Il Burkina Faso ha iniziato giovedì un lutto nazionale di tre giorni, in seguito all’attacco djihadista che ha ucciso 65 civili, 15 gendarmi e 6 suppletivi delle forze armate del Burkina. Secondo alcuni specialisti, i gruppi armati attaccano con più frequenza i convogli misti in vista di controllare questa parte del Paese. Il governo nigerino, da parte sua, lo scorso martedì ha decretato un lutto nazionale di 48 ore, in seguito all’attacco condotto lunedì da uomini armati non identificati, uccidendo 37 civili. Il lunedì 16 agosto l’attacco è stato perpetrato nei campi del villaggio. Tra questi si contano 13 minori e 4 donne. Il mese scorso lo stesso villaggio aveva subito un attacco simile. Uomini armati non identificati avevano ucciso 16 contadini che lavoravano nei loro campi. Questa zona si trova al confine col Mali e subisce attacchi armati fin dal 2017. Quindici soldati di questo paese sono stai uccisi durante un agguato imputato ai djihadisti il giovedì 19 agosto nel centro del Paese. Oltre une ventina sono stati feriti e condotti all’ospedale per cure.
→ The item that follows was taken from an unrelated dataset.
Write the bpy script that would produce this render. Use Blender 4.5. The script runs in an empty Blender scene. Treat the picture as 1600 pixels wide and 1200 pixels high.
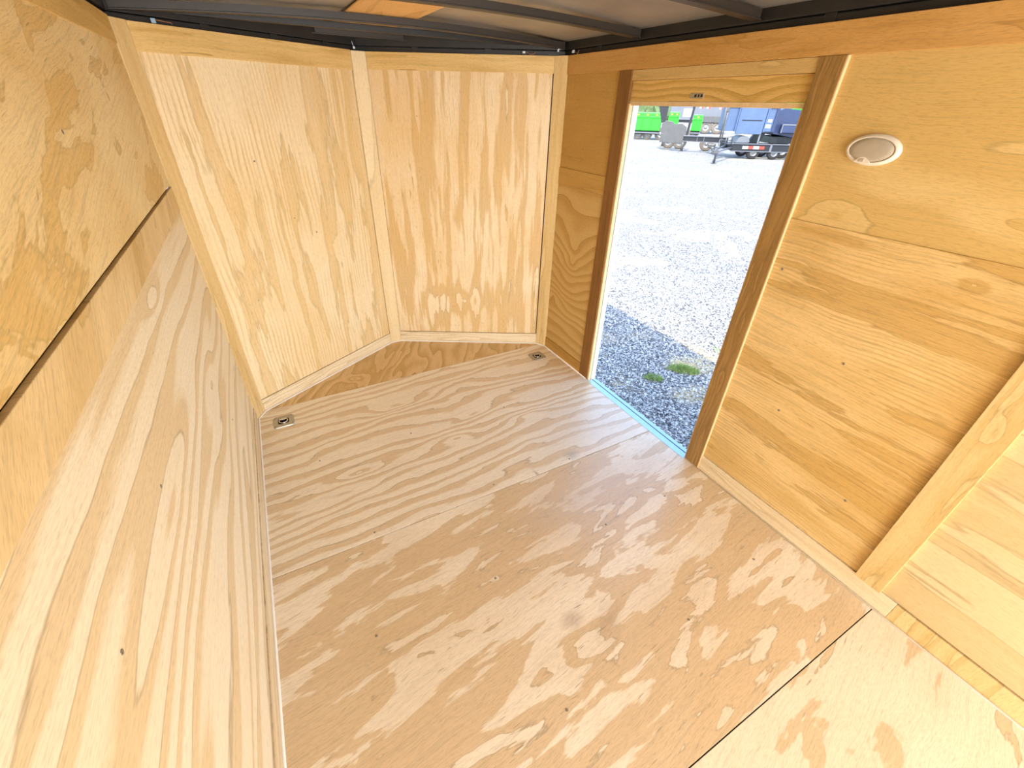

Un lutto nazionale di 72 ore è stato decretato dal presidente della Transizione del Mali, Assimi Goita, per rendere omaggio alle vittime degli attacchi concertati in quattro villaggi nel nord del paese, nella notte da domenica a lunedì. Il presidente ha affermato che le forze armate del Mali faranno il possibile per ricercare e ‘neutralizzare’ gli autori di questa barbarie e chiede al popolo di rimanere unito e determinato in questa prova in vista di continuare la lotta contro il terrorismo. Chi parla, è colui che ha guidato l’ultimo colpo di stato nel Mali l’anno scorso. Da allora le cose non sono migliorate e le speranze riposte nella giunta militare si stanno gradualmente sfaldando. I giorni di lutto proclamato nel Sahel hanno ancora un bel futuro.
Un lutto nazionale di tre giorni è stato decretato per i soldati del Chad uccisi da Boko Haram, gruppo che a sua volta avrebbe perso un centinaio di combattenti. Nell’isola dell’omonimo lago le unità di Forza e Difesa citate erano state inviate per proteggere la popolazione. Neppure gli operatori umanitari sono risparmiati. Sui 35 umanitari uccisi dall’inizio dell’anno, 11 sono morti nel Sudan del Sud, 9 nella Repubblica Democratica del Congo e 2 in Centrafrica. La maggior parte delle vittime sono lavoratori locali e i loro nomi saranno presto dimenticati. Proprio come quelli dei contadini, dei soldati, e delle migliaia di donne e bambini, costretti fuggire per sopravvivere al prossimo lutto decretato dai governi dei Paesi del Sahel.
Il primo lutto è quello della politica che, per la sua assenza o per avidità di potere, ha tradito se stessa col popolo che dopo sessant’anni d’indipendenza merita di più che dichiarazioni di lutti. L’altro lutto è quello d’ideologie che hanno preso Dio in ostaggio e, profittando del vuoto della giustizia sociale colmato da radicalismi salafisti, crea e giustifica nel Suo nome i delitti più efferati. Il lutto più tragico, infine, è quello decretato dalle parole, perché tutto parte e si radica nella menzogna che altro non è che uno stupro perpetrato su di loro. I lutti si trasformeranno in gioia solo quando le parole risorgeranno dalle tombe e danzeranno con i bambini vestiti di festa.